Tony Doust and I were thrown into the den of high-graded lions for the second night running.  Me as driver, scribe and captain (i.e. i had to write the teamsheet out) and Tony as a last minute replacement for Paul who was still unwell.  Between us we managed to create an exciting evening for a packed chess room.

I had the black side  of a KIA against Rotislav Raichev, who had recently drawn with Glenn.  Perhaps dark side would be more accurate because, although  I played reasonably well by my standards, Rotislav proceeded to give me a lesson in how I should play my KIA with white.  I eventually succumbed to a Kingside attack which my own fianchetto was supposed to negate.  At least I can learn from this.  0-1.

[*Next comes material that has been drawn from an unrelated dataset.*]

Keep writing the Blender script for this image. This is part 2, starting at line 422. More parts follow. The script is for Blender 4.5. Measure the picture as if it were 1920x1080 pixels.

Tony Doust faced ex-Marple favourite Francis Moan and put up a good fight but he too lost.  0-2.

Meanwhile on Board Four Tony Kay was a piece down and seemed to me to have no chances.  He had sacrificed a piece only for John Ryan to find a solution.  However this game warmed up when Tony went into the endgame with three kingside pawns against one.   John had two queenside passed pawns, supported by  two knights against Tony's bishop.  A nicely timed Kf6 entered the square of the pawn on b4, stopping it in it's tracks..  Excitement grew as Tony pushed his pawns  to g3 and f3 with his Bishop supporting and the white king forced back to g1.  Unfortunately the game swung in Denton's favour when white brought a knight back just in time and exchanged it for the two pawns.  John went on push his pawns and Tony resigned.     0-3.

Andy was by now two pieces up which became a rook and bishop.  He had won a pawn early in the game and his opponent became over aggressive and suffered the consequences.  It seemed a comfortable win for Andy.  1-3 - game on.

John had gained a space advantage early on with a supported pawn safe on e6.  His opponent had RQR on the h file but no real threat.  A simple pawn move at the right moment (which was about half an hour after yours truly thought was the right moment) split open Pablo's defence and mate soon followed.  2-3.

Jamie's game had seemed congested for sometime but he had a slight space advantage.  After an eventual trading of pieces he emerged with strong chances of queening a pawn but little time left on his clock.  The tension grew but he kept cool and converted.  3-3.

Not the way we intended, but that is how Tony and I created an exciting night for all present!